FOLHA - O Protocolo de Kyoto sobreviverá? A União Europeia tem
tentado matar esse trilho de negociação em favor de um acordo único.
HEDEGAARD - Vamos deixar
muito claro: a Dinamarca está
trabalhando num acordo que
respeite os dois trilhos, atacando as emissões dos países desenvolvidos e as dos países em
desenvolvimento.
FOLHA - "Politicamente vinculante" é o mesmo que "fiasco"?
HEDEGAARD - No meu dicionário, não. O que almejamos concluir em Copenhague é um
acordo que cumpra os quatro
objetivos fundamentais. Não se
trata de uma questão de redação; trata-se de conteúdo, e o
acordo de Copenhague precisa
incluir decisões de todos os 193
governos para darmos um passo significativo.
FOLHA - O que a sra. achou da proposta brasileira de redução de emissões?
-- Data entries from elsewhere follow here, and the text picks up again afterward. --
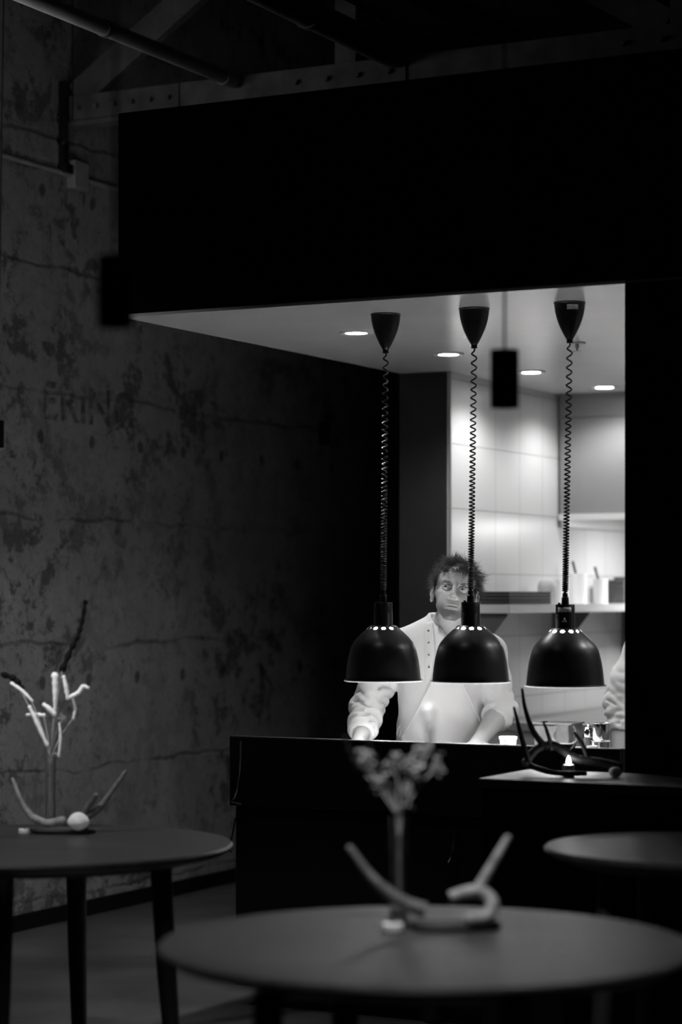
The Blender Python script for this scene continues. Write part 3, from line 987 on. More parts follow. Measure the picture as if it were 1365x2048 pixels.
for (u, v, du, dv, h, lb) in ((0.31, 4.22, 0.13, 0.17, 0.125, 'dark storage box on the shelf right of the shorter canister'),
                              (0.30, 4.45, 0.13, 0.16, 0.14, 'taller dark storage box at the right end of the shelf')):
    o = empty('storage_box', L(u, v, ZS), RZ)
    tag(o, lb, 'box', 'dark boxes on the shelf')
    MB().box(0, du, 0, dv, 0, h - 0.02).build('body', MT['darkbox'], o, bevel=0.003)
    MB().box(-0.002, du + 0.002, -0.002, dv + 0.002, h - 0.02, h).build('lid', MT['darkbox'], o, bevel=0.003)

bc = empty('back_counter', L(0.262, 2.75, 0), RZ)
tag(bc, 'steel worktop unit standing against the tiled wall', 'worktop')
MB().box(0, 0.62, 0, 2.5, 0.86, 0.90).build('worktop', MT['worktop'], bc, bevel=0.003)
MB().box(0.0, 0.58, 0.02, 2.48, 0.1, 0.86).build('cabinet', MT['steeldull'], bc)
for x, y in ((0.04, 0.06), (0.54, 0.06), (0.04, 2.44), (0.54, 2.44)):
    MB().lathe([(0, 0), (0.02, 0), (0.02, 0.1), (0, 0.1)], 16, (x, y, 0)).build('leg', MT['steeldull'], bc)

# things standing on the pass counter at its right end
def oncounter(px, v):
    """a point on the counter's work surface in that picture column"""
    k = (px - PX0) / F
    # X = A0x + u CU + v SU ; Y = A0y - u SU + v CU ; X = k Y
    u = (k * (A0[1] + v * CU) - A0[0] - v * SU) / (CU + k * SU)
    return L(u, v, 0.9002)


tb = empty('deli_tub', oncounter(1017, 0.40))
tag(tb, 'white plastic tub on the counter beside the forearm of the chef', 'tub')
MB().lathe([(0, 0), (0.024, 0), (0.030, 0.086), (0.028, 0.086), (0.023, 0.003), (0, 0.003)], 32).build('cup', MT['tubplastic'], tb)
MB().lathe([(0, 0.083), (0.032, 0.083), (0.033, 0.092), (0.030, 0.094), (0, 0.093)], 32).build('lid', MT['tubplastic'], tb)


def pan(px, v, r, h, label, z=0.0, m='chrome'):
    o = MB().lathe([(0, 0), (r * 0.94, 0), (r, 0.006), (r, h), (r + 0.004, h + 0.002), (r - 0.002, h), (r - 0.003, 0.006), (0, 0.005)], 40).build('steel_pot', MT[m], None, oncounter(px, v) + Vector((0, 0, z)))
    tag(o, label, 'pot', 'small steel pots at the end of the pass')
    return o


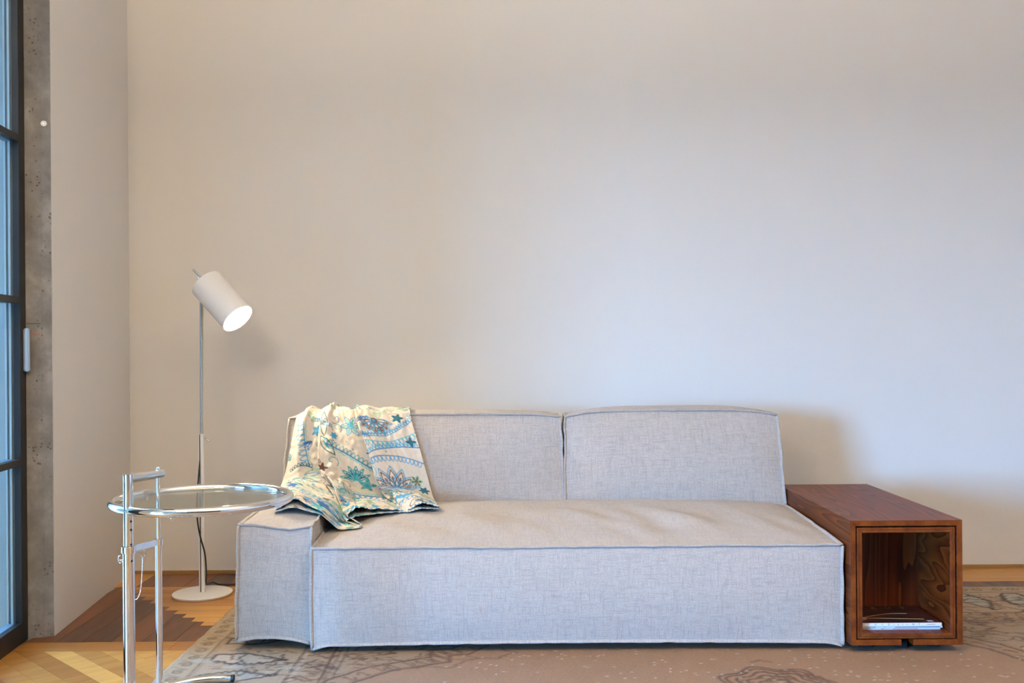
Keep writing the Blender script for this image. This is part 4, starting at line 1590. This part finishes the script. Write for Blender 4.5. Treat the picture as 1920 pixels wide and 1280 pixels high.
    flower(rx(0.075), y(0.035), 0.066, 7, SKY, BRN, 0.2, PI * 0.95)
    b1 = arc(rx(0.0), y(0.105), rx(RW), y(0.03), 0.03)
    R.stroke(b1, SKY, lw); zigzag(b1, 0.003, TEAL, -0.009); scallops(b1, 0.013, SKY, -1, 0.003)
    b2 = arc(rx(0.0), y(0.125), rx(RW), y(0.085), 0.02)
    scallops(b2, 0.017, SKY, 1, 0.003); R.stroke(b2, AQ, lw)
    b3 = arc(rx(0.0), y(0.18), rx(RW), y(0.15), -0.015)
    R.stroke(b3, BLUE, lw * 1.2); zigzag(b3, 0.003, AQ, -0.009); scallops(b3, 0.014, SKY, -1, 0.003)
    b4 = arc(rx(0.0), y(0.20), rx(RW), y(0.215), -0.022)
    R.stroke(b4, BLUE, lw); scallops(b4, 0.016, SKY, 1, 0.0032)
    for k in range(7):
        petal(rx(0.075), y(0.325), -PI * 0.95 + k * PI * 0.9 / 6, 0.085, 0.017, BRN, BRN)
        petal(rx(0.075), y(0.325), -PI * 0.95 + k * PI * 0.9 / 6, 0.098, 0.024, SKY)
    R.stroke(arc(rx(0.0), y(0.35), rx(0.17), y(0.30), 0.012), SKY, lw * 1.3)
    flower(rx(0.165), y(0.285), 0.026, 6, GRN, BRN); flower(rx(0.185), y(0.335), 0.024, 6, DK, DK)
    flower(rx(0.165), y(0.02), 0.022, 5, DK, DK); flower(rx(0.19), y(0.125), 0.020, 4, DK, DK)
    pa = [(rx(0.19), y(0.43)), (rx(0.14), y(0.405)), (rx(0.08), y(0.405)), (rx(0.045), y(0.44)), (rx(0.05), y(0.49)), (rx(0.09), y(0.52)), (rx(0.17), y(0.53))]
    sp_ = spline([(a, b, 0) for a, b in pa], 6)
    sp2 = [(p.x, p.y) for p in sp_]
    R.stroke(sp2, SKY, lw * 2.0); R.stroke(sp2, base, lw * 0.6)
    cx_, cy_ = rx(0.12), y(0.47)
    for i in range(0, len(sp2) - 1, 3):
        a = sp2[i]
        th = math.atan2(a[1] - cy_, a[0] - cx_)
        petal(a[0], a[1], th, 0.030, 0.009, AQ, None, BLUE)
        petal(a[0], a[1], th, 0.042, 0.014, AQ)
    flower(rx(0.15), y(0.46), 0.034, 4, DK, TEAL, 0.3, PI); R.fill([(rx(0.13), y(0.46)), (rx(0.155), y(0.485)), (rx(0.13), y(0.50)), (rx(0.115), y(0.49))], BLUE)
    # middle panel
    mx = lambda q: tk[4] + q
    b5 = arc(mx(0.04), y(0.13), mx(0.21), y(0.245), -0.01)
    R.stroke(b5, BLUE, lw * 1.3); scallops(b5, 0.016, TEAL, -1, 0.003); zigzag(b5, 0.003, AQ, 0.008)
    petal(mx(0.03), y(0.0), 1.5, 0.10, 0.022, DK); petal(mx(0.02), y(0.10), 1.0, 0.09, 0.02, DK, TEAL)
    flower(mx(0.16), y(0.055), 0.048, 6, SKY, AQ)
    for k in range(6):
        petal(mx(0.13), y(0.275), -2.9 + 0.52 * k, 0.055, 0.010, TEAL, DK, None, 0.0045)
    flower(mx(0.165), y(0.30), 0.030, 5, TEAL, TEAL, 0, PI * 1.6)
    b6 = arc(mx(0.02), y(0.335), mx(0.24), y(0.365), 0.004)
    R.stroke(b6, BLUE, lw * 1.5); zigzag(b6, 0.0035, AQ, -0.010); scallops(b6, 0.020, SKY, 1)
    flower(mx(0.02), y(0.37), 0.040, 8, BRN, BRN)
    R.stroke([(mx(0.02) + 0.014 * math.cos(q), y(0.37) + 0.018 * math.sin(q)) for q in np.linspace(0, 6.28, 14)], BLUE, lw * 1.6)
    # left panel
    l1 = arc(0.045, y(0.03), 0.10, y(0.215), 0.0)
    R.stroke(l1, SKY, lw * 1.2); zigzag(l1, 0.003, GRN, -0.008); scallops(l1, 0.022, SKY, 1)
    for k in range(11):
        petal(0.085 - 0.003 * k, y(0.25 + 0.008 * k), -0.5 + 0.28 * k, 0.055, 0.008, SKY if k % 2 else GRN)
    l2 = arc(0.0, y(0.325), 0.16, y(0.395), 0.012)
    R.stroke(l2, BLUE, lw * 1.6); scallops(l2, 0.022, SKY, -1, 0.0042); zigzag(l2, 0.004, TEAL, 0.012)
    scallops(arc(0.0, y(0.36), 0.10, y(0.40), 0.01), 0.02, (0.75, 0.74, 0.74), -1)
    # stitched sprigs fill whatever ground is still plain, densest in the lower part
    blank0 = np.array(base)
    def covered(x_, y_, rad):
        i0, i1 = int(max(x_ - rad, 0) / R.px), int(min(x_ + rad, Wc) / R.px) + 1
        j0, j1 = int(max(y_ - rad, 0) / R.px), int((y_ + rad) / R.px) + 1
        w_ = R.a[j0:j1, i0:i1]
        return w_.size == 0 or (np.abs(w_ - blank0).sum(-1) > 0.06).mean()
    for k in range(900):
        x_ = rs.uniform(0, Wc); s_ = rs.uniform(-0.2, 0.83)
        low = s_ > 0.40
        if covered(x_, y(s_), 0.020) > (0.22 if low else 0.035):
            continue
        c1 = [TEAL, BLUE, SKY, DK, SKY, AQ, BRN, GRN][rs.randint(8)]
        kind = rs.randint(4)
        if kind == 0:
            flower(x_, y(s_), rs.uniform(0.014, 0.026), rs.randint(5, 8), c1, c1)
        elif kind == 1:
            th = rs.uniform(0, 6.3)
            for q in range(rs.randint(2, 5)):
                petal(x_, y(s_), th + 0.45 * q, rs.uniform(0.022, 0.045), 0.006, c1, None, c1 if rs.rand() < 0.3 else None, 0.003)
        elif kind == 2:
            pth = arc(x_, y(s_), x_ + rs.uniform(0.03, 0.08), y(s_ + rs.uniform(-.03, .05)), rs.uniform(-.02, .02))
            R.stroke(pth, c1, lw)
            scallops(pth, 0.011, c1, rs.choice([-1, 1]), 0.0028)
        else:
            th = rs.uniform(0, 6.3); pts = []
            for q in np.linspace(0, 5.5, 16):
                rr = 0.004 + 0.0035 * q
                pts.append((x_ + rr * math.cos(q + th), y(s_) + rr * math.sin(q + th)))
            R.stroke(pts, c1, 0.0032)
    for k in range(90):
        x_, s_ = rs.uniform(0, Wc), rs.uniform(-0.2, 0.78)
        R.stroke([(x_, y(s_)), (x_ + 0.001, y(s_) + 0.001)], [TEAL, BLUE, DK][k % 3], 0.005)
    cols = R.sample(TT, Sg - S0_)
    # the part lying on the seat is spread wider: its print follows the spread cloth
    R_up = R
    x0_ = Xg[-1].min() - 0.08
    Wl = Xg.max() - x0_ + 0.05
    R = Raster(Wl, 0.62, 0.0013, base)
    for k in range(5):
        yy_ = 0.05 + 0.105 * k
        b_ = arc(0.0, yy_ + 0.04 * math.sin(k), Wl, yy_ - 0.03 * math.cos(2 * k), 0.03 * (-1) ** k, 30)
        R.stroke(b_, BLUE if k % 2 else SKY, lw * 1.3)
        zigzag(b_, 0.0032, AQ, -0.010)
        scallops(b_, 0.019, SKY if k % 2 else TEAL, 1, 0.0034)
    for k in range(1500):
        x_, y_ = rs.uniform(0, Wl), rs.uniform(0, 0.60)
        i0, i1 = int(max(x_ - 0.016, 0) / R.px), int((x_ + 0.016) / R.px) + 1
        j0, j1 = int(max(y_ - 0.016, 0) / R.px), int((y_ + 0.016) / R.px) + 1
        w_ = R.a[j0:j1, i0:i1]
        if w_.size and (np.abs(w_ - blank0).sum(-1) > 0.06).mean() > 0.10:
            continue
        c1 = [TEAL, BLUE, SKY, DK, SKY, AQ, BRN, GRN][rs.randint(8)]
        if k % 3 == 0:
            flower(x_, y_, rs.uniform(0.016, 0.030), rs.randint(5, 8), c1, c1)
        elif k % 3 == 1:
            th = rs.uniform(0, 6.3)
            for q in range(rs.randint(3, 6)):
                petal(x_, y_, th + 0.4 * q, rs.uniform(0.025, 0.045), 0.007, c1, None, c1 if rs.rand() < 0.3 else None, 0.0032)
        else:
            th = rs.uniform(0, 6.3)
            R.stroke([(x_ + (0.004 + 0.004 * q) * math.cos(q + th), y_ + (0.004 + 0.004 * q) * math.sin(q + th)) for q in np.linspace(0, 5.5, 16)], c1, 0.0034)
    cut = 0.405 + 0.012 * np.sin(Xg * 40)
    lo = Sg > cut
    cols[lo] = R.sample(np.clip(Xg - x0_, 0, Wl), np.clip(Sg - 0.36, 0, 0.61))[lo]
    # stitched hem
    hem = SH[None, :] - Sg
    dash = (np.sin(TT * 2 * PI / 0.024) > 0.0)
    hm = hem < 0.0065
    cols[hm & dash] = (0.05, 0.28, 0.50)
    cols[hm & ~dash] = (0.70, 0.70, 0.70)

    def place(Sx, outx):
        yb_ = lookup(PY, Xg, Sx) + lookup(NY, Xg, Sx) * outx
        zb_ = lookup(PZ, Xg, Sx) + lookup(NZ, Xg, Sx) * outx
        return np.stack([Xg, yb_, zb_], -1)
    P1 = place(Sg, out)
    # second layer of the doubled cloth, peeking out at the hem
    Sg2 = Sg + 0.016 * np.clip((Sg - 0.30) / 0.3, 0, 1)
    out2 = np.maximum(out * 0.45 - 0.001, 0.002)
    P2 = place(Sg2, out2)
    root = empty('throw_blanket', (-0.66, 4.05, 0.80))
    tag(root, 'cream throw with blue and teal embroidery draped over the sofa back', 'throw')
    mt = m_attr('embroidered_cotton', 0.9, 700, 0.25)
    o1 = link('upper_layer', grid_mesh('upper_layer', P1, cols), mt, root)
    sk = 2
    o2 = link('under_layer', grid_mesh('under_layer', P2[130::sk, ::sk], cols[130::sk, ::sk]), mt, root)
    for o, th in ((o1, 0.0020), (o2, 0.0016)):
        so = o.modifiers.new('thickness', 'SOLIDIFY')
        so.thickness = th
        so.offset = 0.0
    return root
throw = build_throw()
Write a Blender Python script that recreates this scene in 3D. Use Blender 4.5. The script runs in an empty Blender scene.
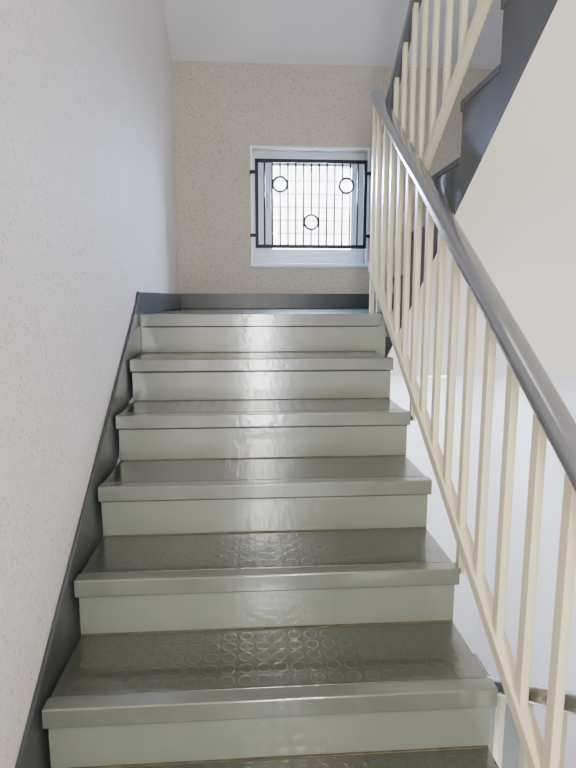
import bpy, bmesh, math
from mathutils import Vector, Matrix
OZ=1.563
C=bpy.context.scene.collection
# ------------------------------------------------------------------ materials
def new_mat(name):
    m=bpy.data.materials.new(name); m.use_nodes=True
    nt=m.node_tree; b=nt.nodes['Principled BSDF']
    return m,nt,b
def N(nt,t,**k):
    n=nt.nodes.new(t)
    for a,v in k.items(): setattr(n,a,v)
    return n
def paint(name,col,rough=.4,var=.08,nscale=6,bump=.05,bscale=60,spec=.5,metal=0,coat=0,crough=.12,cior=1.5):
    m,nt,b=new_mat(name)
    tc=N(nt,'ShaderNodeTexCoord')
    n=N(nt,'ShaderNodeTexNoise'); n.inputs['Scale'].default_value=nscale; n.inputs['Detail'].default_value=5
    nt.links.new(tc.outputs['Object'],n.inputs['Vector'])
    r=N(nt,'ShaderNodeValToRGB'); r.color_ramp.elements[0].position=.3; r.color_ramp.elements[1].position=.7
    r.color_ramp.elements[0].color=(*[c*(1-var) for c in col],1); r.color_ramp.elements[1].color=(*[min(1,c*(1+var)) for c in col],1)
    nt.links.new(n.outputs['Fac'],r.inputs['Fac']); nt.links.new(r.outputs['Color'],b.inputs['Base Color'])
    b.inputs['Roughness'].default_value=rough; b.inputs['Specular IOR Level'].default_value=spec; b.inputs['Metallic'].default_value=metal
    b.inputs['Coat Weight'].default_value=coat; b.inputs['Coat Roughness'].default_value=crough; b.inputs['Coat IOR'].default_value=cior
    n2=N(nt,'ShaderNodeTexNoise'); n2.inputs['Scale'].default_value=bscale; n2.inputs['Detail'].default_value=3
    nt.links.new(tc.outputs['Object'],n2.inputs['Vector'])
    bp=N(nt,'ShaderNodeBump'); bp.inputs['Strength'].default_value=bump; bp.inputs['Distance'].default_value=.01
    nt.links.new(n2.outputs['Fac'],bp.inputs['Height']); nt.links.new(bp.outputs['Normal'],b.inputs['Normal'])
    nt.links.new(bp.outputs['Normal'],b.inputs['Coat Normal'])
    return m
def wallpaper(name,col,speck,amount=.60,bump=.5,scale=95):
    m,nt,b=new_mat(name)
    tc=N(nt,'ShaderNodeTexCoord')
    n=N(nt,'ShaderNodeTexNoise'); n.inputs['Scale'].default_value=scale; n.inputs['Detail'].default_value=4; n.inputs['Roughness'].default_value=.65
    nt.links.new(tc.outputs['Object'],n.inputs['Vector'])
    r=N(nt,'ShaderNodeValToRGB'); e=r.color_ramp.elements
    e[0].position=amount; e[0].color=(*col,1); e[1].position=amount+.06; e[1].color=(*speck,1)
    nt.links.new(n.outputs['Fac'],r.inputs['Fac'])
    big=N(nt,'ShaderNodeTexNoise'); big.inputs['Scale'].default_value=2.0
    nt.links.new(tc.outputs['Object'],big.inputs['Vector'])
    mr=N(nt,'ShaderNodeMapRange'); mr.inputs['To Min'].default_value=.92; mr.inputs['To Max'].default_value=1.07
    nt.links.new(big.outputs['Fac'],mr.inputs['Value'])
    mx=N(nt,'ShaderNodeVectorMath',operation='SCALE')
    nt.links.new(r.outputs['Color'],mx.inputs[0]); nt.links.new(mr.outputs['Result'],mx.inputs['Scale'])
    nt.links.new(mx.outputs[0],b.inputs['Base Color'])
    b.inputs['Roughness'].default_value=.6; b.inputs['Specular IOR Level'].default_value=.35
    bp=N(nt,'ShaderNodeBump'); bp.inputs['Strength'].default_value=bump; bp.inputs['Distance'].default_value=.008
    nt.links.new(n.outputs['Fac'],bp.inputs['Height']); nt.links.new(bp.outputs['Normal'],b.inputs['Normal'])
    return m
def studs(name,col,ring,cell=.049,rough=.3):
    m,nt,b=new_mat(name)
    tc=N(nt,'ShaderNodeTexCoord'); sp=N(nt,'ShaderNodeSeparateXYZ'); nt.links.new(tc.outputs['Object'],sp.inputs[0])
    outs=[]
    for a in 'XY':
        d=N(nt,'ShaderNodeMath',operation='DIVIDE'); d.inputs[1].default_value=cell; nt.links.new(sp.outputs[a],d.inputs[0])
        f=N(nt,'ShaderNodeMath',operation='FRACT'); nt.links.new(d.outputs[0],f.inputs[0])
        s=N(nt,'ShaderNodeMath',operation='SUBTRACT'); s.inputs[1].default_value=.5; nt.links.new(f.outputs[0],s.inputs[0])
        outs.append(s)
    cb=N(nt,'ShaderNodeCombineXYZ'); nt.links.new(outs[0].outputs[0],cb.inputs[0]); nt.links.new(outs[1].outputs[0],cb.inputs[1])
    ln=N(nt,'ShaderNodeVectorMath',operation='LENGTH'); nt.links.new(cb.outputs[0],ln.inputs[0])
    r=N(nt,'ShaderNodeValToRGB'); e=r.color_ramp.elements
    e[0].position=.0; e[0].color=(.2,.2,.2,1); e[1].position=.31; e[1].color=(.2,.2,.2,1)
    for p,v in ((.35,1),(.40,1),(.45,0)):
        k=e.new(p); k.color=(v,v,v,1)
    nt.links.new(ln.outputs['Value'],r.inputs['Fac'])
    nz=N(nt,'ShaderNodeTexNoise'); nz.inputs['Scale'].default_value=5; nz.inputs['Detail'].default_value=6; nt.links.new(tc.outputs['Object'],nz.inputs['Vector'])
    nr=N(nt,'ShaderNodeMapRange'); nr.inputs['From Min'].default_value=.3; nr.inputs['From Max'].default_value=.7; nr.inputs['To Min'].default_value=.2; nt.links.new(nz.outputs['Fac'],nr.inputs['Value'])
    mul=N(nt,'ShaderNodeMath',operation='MULTIPLY'); nt.links.new(r.outputs['Color'],mul.inputs[0]); nt.links.new(nr.outputs['Result'],mul.inputs[1])
    mx=N(nt,'ShaderNodeMix',data_type='RGBA'); mx.inputs[6].default_value=(*col,1); mx.inputs[7].default_value=(*ring,1)
    nt.links.new(mul.outputs[0],mx.inputs[0]); nt.links.new(mx.outputs[2],b.inputs['Base Color'])
    b.inputs['Roughness'].default_value=rough; b.inputs['Specular IOR Level'].default_value=.6
    b.inputs['Coat Weight'].default_value=1; b.inputs['Coat Roughness'].default_value=.09; b.inputs['Coat IOR'].default_value=1.72
    bp=N(nt,'ShaderNodeBump'); bp.inputs['Strength'].default_value=.24; bp.inputs['Distance'].default_value=.001
    nt.links.new(r.outputs['Color'],bp.inputs['Height'])
    bp2=N(nt,'ShaderNodeBump'); bp2.inputs['Strength'].default_value=.10; bp2.inputs['Distance'].default_value=.01
    n3=N(nt,'ShaderNodeTexNoise'); n3.inputs['Scale'].default_value=22; nt.links.new(tc.outputs['Object'],n3.inputs['Vector'])
    nt.links.new(n3.outputs['Fac'],bp2.inputs['Height']); nt.links.new(bp.outputs['Normal'],bp2.inputs['Normal'])
    nt.links.new(bp2.outputs['Normal'],b.inputs['Normal']); nt.links.new(bp2.outputs['Normal'],b.inputs['Coat Normal'])
    return m
M_wall_l=wallpaper('wallpaper_pale',(.83,.76,.71),(.60,.51,.44),.58,.9,90)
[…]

Ela pode romper o impasse?
HEDEGAARD - Trata-se de um sinal muito forte de uma das
maiores economias emergentes do mundo. Eu a considero
uma oferta muito ambiciosa e é
importante que ela inclua todos os setores que mais emitem. O Brasil está levando sua
responsabilidade a sério e mostrando o caminho para outros
países com essa importante sinalização política.